Monday, October 01, 2012

But Wait! There's More!

(Editorial cartoon by Joel Pett / Lexington Herald-Leader (September 17, 2012) and featured at McClatchy DC.  Click on image to enlarge and then get back here.)

Yes, yes, I know:  I used this cartoon before.  But it continues to be a great illustration of how life is rigged against most of us.  Besides, this post is an update from an earlier post, one that reported on how the banksters of JP Morgan Chase are scamming those of us in California.  In that post I noted how our energy costs were being manipulated by JP Morgan, based on a very nice column from Michael Hiltzig.  Well, Hiltzig has updated  his column and it appears that the banksters are still at it.

We all know what corporate law firms are for, right? To represent their clients' interest fairly and professionally, of course. To obfuscate, obstruct, delay, misdirect — sometimes that too.
So the saga of JPMorgan Ventures Energy Corp. and a slick little two-step it engaged in with its two law firms to fend off the Federal Energy Regulatory Commission bears exceptional interest, not least because its outcome may hint at a new approach to enforcement by that long-overmatched agency.

To put things in a nutshell, JPMorgan's electricity trading operation was accused of bid-rigging by the California Independent System Operator, which manages much of the state's wholesale power market through regular auctions. We explained in an earlier column how the alleged scheme in 2010 and 2011 may have cost California ratepayers as much as $200 million.
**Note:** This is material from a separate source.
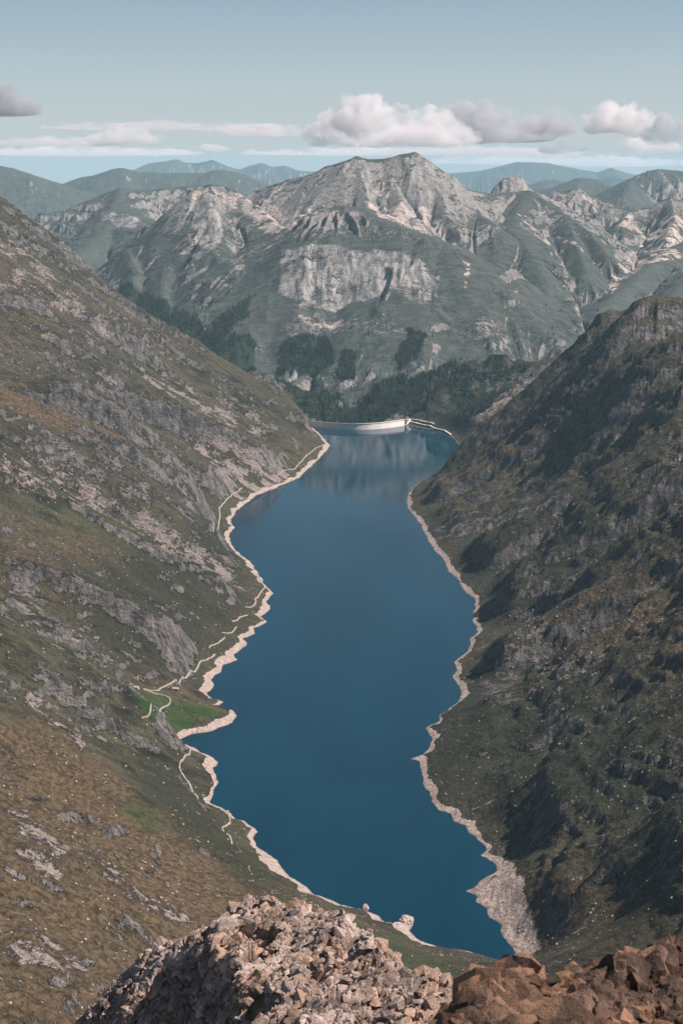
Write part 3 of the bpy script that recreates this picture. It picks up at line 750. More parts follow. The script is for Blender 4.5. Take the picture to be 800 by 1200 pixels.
sweep([(0, ZC - 1), (9, ZC - 1), (16, 0), (28, -140), (-2, -140), (0, -20)], 'wall', M_CONC, dam)
sweep([(-1.4, ZC), (9.6, ZC), (9.6, ZC - .99), (-1.4, ZC - .99)], 'crest_road', M_ROAD, dam)
sweep([(-1.4, ZC + 1.3), (-1.0, ZC + 1.3), (-1.0, ZC + .01), (-1.4, ZC + .01)], 'parapet', M_CONC, dam)
sweep([(9.2, ZC + 1.3), (9.6, ZC + 1.3), (9.6, ZC + .01), (9.2, ZC + .01)], 'parapet', M_CONC, dam)
def box(c, s, rz=0.0):
    v = []; 
    for dx in (-.5, .5):
        for dy in (-.5, .5):
            for dz in (0, 1):
                x_, y_ = dx * s[0], dy * s[1]; v.append((c[0] + x_ * math.cos(rz) - y_ * math.sin(rz), c[1] + x_ * math.sin(rz) + y_ * math.cos(rz), c[2] + dz * s[2]))
    return v, [(0, 1, 3, 2), (4, 6, 7, 5), (0, 4, 5, 1), (2, 3, 7, 6), (0, 2, 6, 4), (1, 5, 7, 3)]
def boxes(name, lst, mat, parent=None):
    V = []; Fc = []
    for c, s, rz in lst:
        v, f = box(c, s, rz); k = len(V); V += v; Fc += [tuple(i + k for i in q) for q in f]
    return mesh_obj(name, V, Fc, mat, parent)
e = A[-4]
gt = tag(empty('gate_tower', (e[0] + 4, e[1] - 4, ZC - 12)), 'small pale gatehouse tower standing at the right end of the dam', 'tower')
boxes('wall', [((0, 0, 0), (10, 11, 24), .2)], M_CONC, gt)
boxes('roof', [((0, 0, 24.05), (11.5, 12.5, 1.6), .2)], M_ROOF, gt)
boxes('window', [((-2.2, -5.55, 17), (1.8, .3, 2.6), .2), ], M_DARK, gt); boxes('window', [((1.6, -4.8, 17), (1.8, .3, 2.6), .2)], M_DARK, gt)

for i_ in range(4, NS - 3, 4):
    bx0, by0 = A[i_] - nrm[i_] * .0; an = math.atan2(tan[i_, 1], tan[i_, 0])
    boxes('joint', [((bx0 - base[0] + nrm[i_, 0] * .35, by0 - base[1] + nrm[i_, 1] * .35, 1), (.5, .9, ZC - 3), an)], M_DAMJ, dam)
# ------------------------------------------------------------------ ribbons: tracks and walled road
def ribbon(name, pxs, width, mat, lift=0.8, step=7, rmin=1500, rmax=9300, thick=None):
    P = np.array([hit(px, py, rmin, rmax) for px, py in pxs])
    s = np.r_[0, np.cumsum(np.hypot(*np.diff(P, axis=0).T))]
    n = max(3, int(s[-1] / step)); q = np.linspace(0, s[-1], n)
    x_ = np.interp(q, s, P[:, 0]); y_ = np.interp(q, s, P[:, 1])
    for _ in range(2):
        x_[1:-1] = (x_[:-2] + 2 * x_[1:-1] + x_[2:]) / 4; y_[1:-1] = (y_[:-2] + 2 * y_[1:-1] + y_[2:]) / 4
    tx = np.gradient(x_); ty = np.gradient(y_); l = np.hypot(tx, ty) + 1e-6; nx_, ny_ = -ty / l, tx / l
    wv = .72 * width * (0.7 + 0.6 * rng.random(n)) / 2
    xl, yl, xr, yr = x_ + nx_ * wv, y_ + ny_ * wv, x_ - nx_ * wv, y_ - ny_ * wv
    z = np.maximum(np.maximum(Hat(xl, yl), Hat(xr, yr)), Hat(x_, y_))
    z = np.maximum(z, np.r_[z[1:], z[-1]] * .5 + z * .5) + lift
    top = [np.c_[xl, yl, z], np.c_[xr, yr, z]]
    dz = 3.0
    V = np.concatenate([top[0], top[1], top[0] - [0, 0, dz], top[1] - [0, 0, dz]])
    f = []
    for i in range(n - 1):
        f += [(i, n + i, n + i + 1, i + 1), (n + i, 3 * n + i, 3 * n + i + 1, n + i + 1), (2 * n + i, i, i + 1, 2 * n + i + 1), (2 * n + i + 1, 3 * n + i + 1, 3 * n + i, 2 * n + i)]
    f += [(0, 2 * n, 3 * n, n), (n - 1, 2 * n - 1, 4 * n - 1, 3 * n - 1)]
    return tag(mesh_obj(name, V, f, mat), kind='structure')
ribbon('path', [(167,807),(190,805),(205,800),(212,796),(222,790),(235,775),(252,767)], 4.2, M_ROAD)
ribbon('path', [(245,760),(252,755),(264,747)], 4, M_ROAD)
ribbon('path', [(260,742),(277,735)], 3.6, M_ROAD)
ribbon('path', [(272,729),(280,724),(290,721)], 4, M_ROAD)
ribbon('path', [(287,711),(297,711),(300,706),(299,702),(305,695),(311,689),(306,681),(300,672)], 4.5, M_ROAD)
ribbon('path', [(166,843),(176,840),(188,830),(202,823),(198,818),(188,814),(168,808)], 3.6, M_ROAD)
ribbon('path', [(225,878),(223,883),(217,886),(210,898),(214,908),(222,918),(226,928),(232,938)], 3.4, M_ROAD)
ribbon('path', [(267,950),(270,965),(260,970),(272,990)], 3.2, M_ROAD)
ribbon('path', [(250,625),(258,606),(257,595),(272,580),(284,572)], 5, M_ROAD)
ribbon('path', [(322,560),(345,550),(358,535),(370,525),(380,521)], 5, M_ROAD)
ribbon('road', [(479,494),(490,497),(505,500),(520,505),(528,510)], 7, M_CONC, 3.0, rmax=9000, step=12)
ribbon('road', [(479,492),(492,493),(508,497)], 7, M_CONC, 3.0, rmax=9300, step=12)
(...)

California's ISO and FERC decided to do more than issue a gentle "tsk-tsk, bad bankster" slap on the wrist, so JP Morgan's lawyers decided to play nasty (see Hiltzig's summary) and filed a lawsuit against FERC.  They did something stupid, however.  They misstated the law in their pleadings.

This month FERC opened a new front in this battle. The commission charged that JPMorgan, with the assistance of its lawyers, gave it the runaround when it asked for financial information in connection with its investigation. According to FERC public documents, JPMorgan dodged the request for months and then provided misleading and incomplete information.

How ticked off is FERC? It's proposing not to fine JPMorgan over the information exchanges, but to suspend its right to participate in the California auction. To an electricity trading firm, that's a nuclear attack. The last electricity wholesaler that got its trading rights revoked was Enron — after it went bankrupt.

If FERC follows through, JPMorgan would still be allowed to sell electricity in California, but would be allowed only to collect its costs plus a nominal profit. That's likely to be a fraction of what it could make by bidding in the open auction, and it could drive JPMorgan out of the market.

"When a company is faced with significant sanctions, not just a financial slap on the wrist, it's going to take it seriously," says Tyson Slocum, director of the energy program at the Washington public interest group Public Citizen. "No longer is a violation just a calculated risk, and a cost of doing business if they get caught."   [Emphasis added]

Well, hallelujah!  About freakin' time!

Of course, all of this could have been avoided with a reasonable regulatory scheme in California that would have allowed providers to "collect ... costs plus a nominal profit", but apparently our owners are not willing to allow that to happen (see Hiltzig's current column).  Our owners much prefer the "open market" approach  (for obvious reasons).  The next best option is to remove the opacity from the process, which is the least we should be pushing for.

...even if one accepts that auctions are the best way to set wholesale rates, California's system of allowing bidding to take place in secret is a failure.

"Everything should be totally public, with none of the intense secrecy in California, and the track record is not all that good," says Robert McCullough, a Portland, Ore.-based energy consultant. He says the secrecy of bidding in California has made this state's power prices consistently higher than in states that require public bids, like his own.
Are you listening,  Sacramento?  And Washington DC?